Soulmask Quick Review: Rumble in the Jungle and Egypt

When Soulmask first landed in Early Access, it was already punching well above its weight in the survival crafting genre. Over its Early Access run, the game attracted more than 800,000 players and earned very positive reviews on Steam, all while the developers worked through continuous updates, incorporating over 1,500 additions based on community feedback. The leap to version 1.0 is not a minor version bump; it's a genuine arrival. The 1.0 release splits the experience into three distinct game modes: a traditional survival mode, a tribe mode that puts civilization-building front and center, and a warrior mode that trims the survival systems down into a more action-RPG-focused experience. What made Soulmask special in Early Access, the deeply satisfying loop of recruiting, managing, and evolving your tribe alongside open-world exploration, hasn't just been preserved, it's been expanded. A new tribe development mechanic now lets tribesmen pass on their talents through a training ground building, and a new onboarding system eases players into Soulmask's many layered systems organically as they encounter them. The result is a game that finally feels as complete and confident as it always promised to be.

The Shifting Sands Egypt DLC is the cherry on top and for the first month of launch, an unexpectedly generous one. As a thank-you to its player base, Qooland Games is making the Shifting Sands DLC free for a limited time at 1.0 launch. The DLC adds a second map described as being as large as the base game, swapping out the Mayan jungles of the original for the dunes and deltas of ancient Egypt, complete with 10 additional ruins and dungeons, six new bosses, and 325 new tribesmen talents. The real showpiece, though, is the airship system.

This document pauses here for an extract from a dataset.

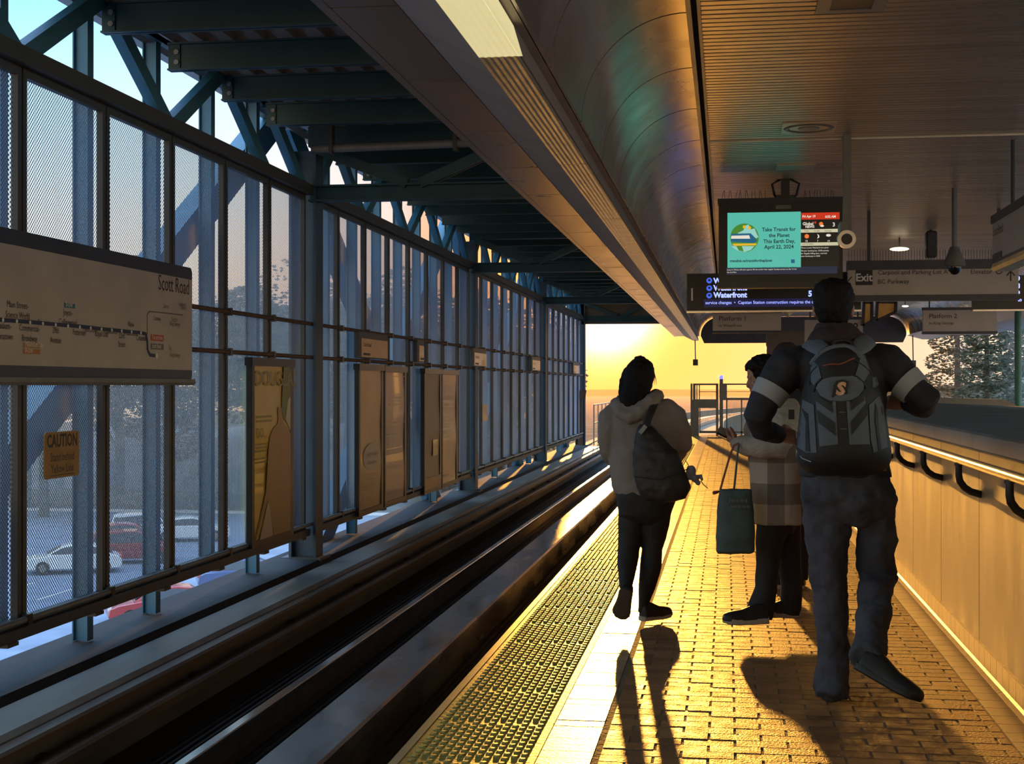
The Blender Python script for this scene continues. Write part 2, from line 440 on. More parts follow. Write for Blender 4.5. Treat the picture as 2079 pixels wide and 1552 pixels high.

That said, the 1.0 experience is not without friction. UI bugs and a general lack of polish in the menus and interface persist in ways that feel out of step with an otherwise mature release, Soulmask's ambitions have always outpaced its UI clarity, and 1.0 hasn't fully closed that gap. There is also a reasonable gripe worth acknowledging: launching a paid DLC on the same day as the full 1.0 release carries an uncomfortable optics problem, even with the generous free window softening the blow. It raises the fair question of whether some of that content might have simply been part of the base game's graduation from Early Access. Qooland's goodwill gesture goes a long way toward addressing that concern, but it doesn't entirely erase it. Taken as a whole, though, Soulmask 1.0 with Shifting Sands is a remarkable achievement: a survival game that has genuinely grown up, earned its audience's loyalty, and delivered one of the more complete and ambitious 1.0 launches the genre has seen in years.